**Aim of the exercise**: Give the data again exactly, from its opening line through the line in which "CEIL = 2.84" appears.

**Available data**:
----------------
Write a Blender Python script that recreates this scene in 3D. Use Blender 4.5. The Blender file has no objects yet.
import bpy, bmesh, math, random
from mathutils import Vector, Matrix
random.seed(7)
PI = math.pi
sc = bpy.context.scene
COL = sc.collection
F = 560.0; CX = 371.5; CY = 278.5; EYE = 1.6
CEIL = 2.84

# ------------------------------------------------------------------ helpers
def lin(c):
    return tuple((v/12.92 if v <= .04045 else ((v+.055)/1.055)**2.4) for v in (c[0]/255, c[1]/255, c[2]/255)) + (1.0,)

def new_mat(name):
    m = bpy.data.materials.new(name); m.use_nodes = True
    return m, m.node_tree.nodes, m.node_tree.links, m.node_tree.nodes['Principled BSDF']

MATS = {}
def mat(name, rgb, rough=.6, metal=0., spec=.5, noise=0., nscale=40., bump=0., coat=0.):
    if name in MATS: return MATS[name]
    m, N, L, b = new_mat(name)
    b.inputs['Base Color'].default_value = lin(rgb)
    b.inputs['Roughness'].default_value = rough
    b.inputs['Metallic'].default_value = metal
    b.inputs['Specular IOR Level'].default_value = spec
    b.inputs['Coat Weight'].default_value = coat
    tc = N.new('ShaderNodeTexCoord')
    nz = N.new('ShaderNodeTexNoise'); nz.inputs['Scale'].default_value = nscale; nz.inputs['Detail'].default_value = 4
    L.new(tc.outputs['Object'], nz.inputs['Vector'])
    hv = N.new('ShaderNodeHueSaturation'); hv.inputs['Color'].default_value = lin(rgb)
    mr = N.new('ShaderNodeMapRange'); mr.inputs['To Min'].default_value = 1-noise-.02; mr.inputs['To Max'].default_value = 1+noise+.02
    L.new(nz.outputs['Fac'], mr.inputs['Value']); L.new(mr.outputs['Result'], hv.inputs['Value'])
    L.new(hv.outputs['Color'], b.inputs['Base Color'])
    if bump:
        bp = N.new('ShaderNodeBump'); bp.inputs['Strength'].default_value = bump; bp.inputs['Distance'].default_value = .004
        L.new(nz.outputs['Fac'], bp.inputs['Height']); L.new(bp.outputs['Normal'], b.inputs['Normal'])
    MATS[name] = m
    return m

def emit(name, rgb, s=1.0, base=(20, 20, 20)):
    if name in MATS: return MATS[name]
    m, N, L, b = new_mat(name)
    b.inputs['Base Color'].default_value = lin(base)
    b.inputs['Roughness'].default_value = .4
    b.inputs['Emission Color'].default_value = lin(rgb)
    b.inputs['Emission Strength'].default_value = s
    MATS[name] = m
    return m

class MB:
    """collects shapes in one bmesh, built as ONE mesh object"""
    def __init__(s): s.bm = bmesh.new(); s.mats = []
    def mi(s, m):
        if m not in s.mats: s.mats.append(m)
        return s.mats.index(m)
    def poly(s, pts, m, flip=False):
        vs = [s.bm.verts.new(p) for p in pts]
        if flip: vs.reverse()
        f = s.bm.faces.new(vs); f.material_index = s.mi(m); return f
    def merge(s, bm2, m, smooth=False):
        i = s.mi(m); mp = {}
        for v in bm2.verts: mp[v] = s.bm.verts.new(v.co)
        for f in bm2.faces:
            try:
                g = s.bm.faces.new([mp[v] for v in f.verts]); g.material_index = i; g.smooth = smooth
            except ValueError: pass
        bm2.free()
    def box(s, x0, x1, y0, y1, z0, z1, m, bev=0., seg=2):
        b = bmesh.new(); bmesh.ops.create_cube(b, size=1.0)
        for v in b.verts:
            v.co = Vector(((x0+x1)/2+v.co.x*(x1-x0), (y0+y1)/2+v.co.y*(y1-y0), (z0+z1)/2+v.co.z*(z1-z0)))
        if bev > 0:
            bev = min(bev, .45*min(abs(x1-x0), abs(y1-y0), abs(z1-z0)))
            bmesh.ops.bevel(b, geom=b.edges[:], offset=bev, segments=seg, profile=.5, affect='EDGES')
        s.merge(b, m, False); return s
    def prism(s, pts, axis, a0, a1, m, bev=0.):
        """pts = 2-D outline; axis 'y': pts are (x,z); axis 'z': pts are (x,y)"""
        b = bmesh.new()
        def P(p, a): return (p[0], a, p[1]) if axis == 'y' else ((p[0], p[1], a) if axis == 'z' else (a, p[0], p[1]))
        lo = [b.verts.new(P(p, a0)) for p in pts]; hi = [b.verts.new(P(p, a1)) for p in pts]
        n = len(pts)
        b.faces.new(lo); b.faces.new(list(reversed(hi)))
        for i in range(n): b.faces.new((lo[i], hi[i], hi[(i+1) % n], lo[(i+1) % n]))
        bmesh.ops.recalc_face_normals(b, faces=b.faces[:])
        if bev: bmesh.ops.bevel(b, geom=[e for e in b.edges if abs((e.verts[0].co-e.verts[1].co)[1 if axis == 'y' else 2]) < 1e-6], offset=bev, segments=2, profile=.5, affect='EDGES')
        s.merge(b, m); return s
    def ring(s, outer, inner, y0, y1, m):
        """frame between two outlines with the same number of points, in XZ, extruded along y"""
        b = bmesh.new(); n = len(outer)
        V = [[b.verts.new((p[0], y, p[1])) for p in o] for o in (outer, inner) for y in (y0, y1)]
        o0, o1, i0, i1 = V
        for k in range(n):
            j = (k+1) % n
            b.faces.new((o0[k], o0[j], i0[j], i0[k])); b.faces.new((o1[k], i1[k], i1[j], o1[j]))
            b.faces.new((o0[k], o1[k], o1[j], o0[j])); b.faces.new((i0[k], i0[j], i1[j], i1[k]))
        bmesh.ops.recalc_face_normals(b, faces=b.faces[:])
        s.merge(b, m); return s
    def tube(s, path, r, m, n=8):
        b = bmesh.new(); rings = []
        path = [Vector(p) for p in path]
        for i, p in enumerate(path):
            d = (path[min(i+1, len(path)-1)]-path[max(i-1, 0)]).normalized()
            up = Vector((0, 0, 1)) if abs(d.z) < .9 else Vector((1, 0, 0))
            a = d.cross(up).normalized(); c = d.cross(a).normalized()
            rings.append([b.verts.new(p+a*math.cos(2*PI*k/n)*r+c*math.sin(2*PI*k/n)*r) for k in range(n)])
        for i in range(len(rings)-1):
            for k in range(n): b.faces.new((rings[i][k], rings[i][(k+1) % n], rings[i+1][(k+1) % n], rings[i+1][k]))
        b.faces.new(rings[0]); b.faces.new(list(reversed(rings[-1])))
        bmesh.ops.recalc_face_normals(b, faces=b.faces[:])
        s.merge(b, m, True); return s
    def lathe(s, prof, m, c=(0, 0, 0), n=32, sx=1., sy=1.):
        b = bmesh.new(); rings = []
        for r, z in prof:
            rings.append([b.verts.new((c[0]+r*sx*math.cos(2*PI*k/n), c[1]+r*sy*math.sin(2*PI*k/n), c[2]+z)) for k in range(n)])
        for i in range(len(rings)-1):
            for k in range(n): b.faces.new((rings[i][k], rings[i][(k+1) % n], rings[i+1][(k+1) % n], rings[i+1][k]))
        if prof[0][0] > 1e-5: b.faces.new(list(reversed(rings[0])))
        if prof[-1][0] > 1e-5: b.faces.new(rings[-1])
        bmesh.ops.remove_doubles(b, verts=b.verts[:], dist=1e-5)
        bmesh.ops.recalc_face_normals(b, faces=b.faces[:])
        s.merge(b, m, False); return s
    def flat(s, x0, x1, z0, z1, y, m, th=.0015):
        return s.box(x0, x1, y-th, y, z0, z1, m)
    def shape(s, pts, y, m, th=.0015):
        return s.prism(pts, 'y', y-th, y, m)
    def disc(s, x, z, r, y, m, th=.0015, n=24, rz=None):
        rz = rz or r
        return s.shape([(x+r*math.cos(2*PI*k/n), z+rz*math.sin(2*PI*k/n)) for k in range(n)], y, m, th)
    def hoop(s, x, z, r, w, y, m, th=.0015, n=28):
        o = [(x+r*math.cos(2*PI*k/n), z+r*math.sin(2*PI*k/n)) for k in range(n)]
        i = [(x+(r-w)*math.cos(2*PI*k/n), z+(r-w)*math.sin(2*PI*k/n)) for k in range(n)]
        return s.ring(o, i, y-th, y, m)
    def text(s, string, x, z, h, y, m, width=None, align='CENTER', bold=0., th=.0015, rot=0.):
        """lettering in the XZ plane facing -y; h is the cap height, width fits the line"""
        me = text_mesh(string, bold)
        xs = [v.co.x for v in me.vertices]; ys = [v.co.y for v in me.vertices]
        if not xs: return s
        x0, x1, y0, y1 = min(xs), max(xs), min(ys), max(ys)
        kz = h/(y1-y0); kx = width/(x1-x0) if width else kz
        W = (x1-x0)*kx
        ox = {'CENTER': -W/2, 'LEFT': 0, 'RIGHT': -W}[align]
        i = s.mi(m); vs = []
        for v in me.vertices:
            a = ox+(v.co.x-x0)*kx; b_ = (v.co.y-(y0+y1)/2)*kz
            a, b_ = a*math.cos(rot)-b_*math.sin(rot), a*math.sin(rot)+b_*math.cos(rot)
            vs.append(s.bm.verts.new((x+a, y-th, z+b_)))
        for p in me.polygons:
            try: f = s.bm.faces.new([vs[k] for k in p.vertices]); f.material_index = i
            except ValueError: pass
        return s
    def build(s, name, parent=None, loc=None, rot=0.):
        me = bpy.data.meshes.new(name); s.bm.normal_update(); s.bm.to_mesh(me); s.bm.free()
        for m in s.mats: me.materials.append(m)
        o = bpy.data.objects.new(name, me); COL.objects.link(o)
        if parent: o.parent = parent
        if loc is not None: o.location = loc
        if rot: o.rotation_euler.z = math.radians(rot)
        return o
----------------
**Completed exercise**:
Write a Blender Python script that recreates this scene in 3D. Use Blender 4.5. The Blender file has no objects yet.
import bpy, bmesh, math, random
from mathutils import Vector, Matrix
random.seed(7)
PI = math.pi
sc = bpy.context.scene
COL = sc.collection
F = 560.0; CX = 371.5; CY = 278.5; EYE = 1.6
CEIL = 2.84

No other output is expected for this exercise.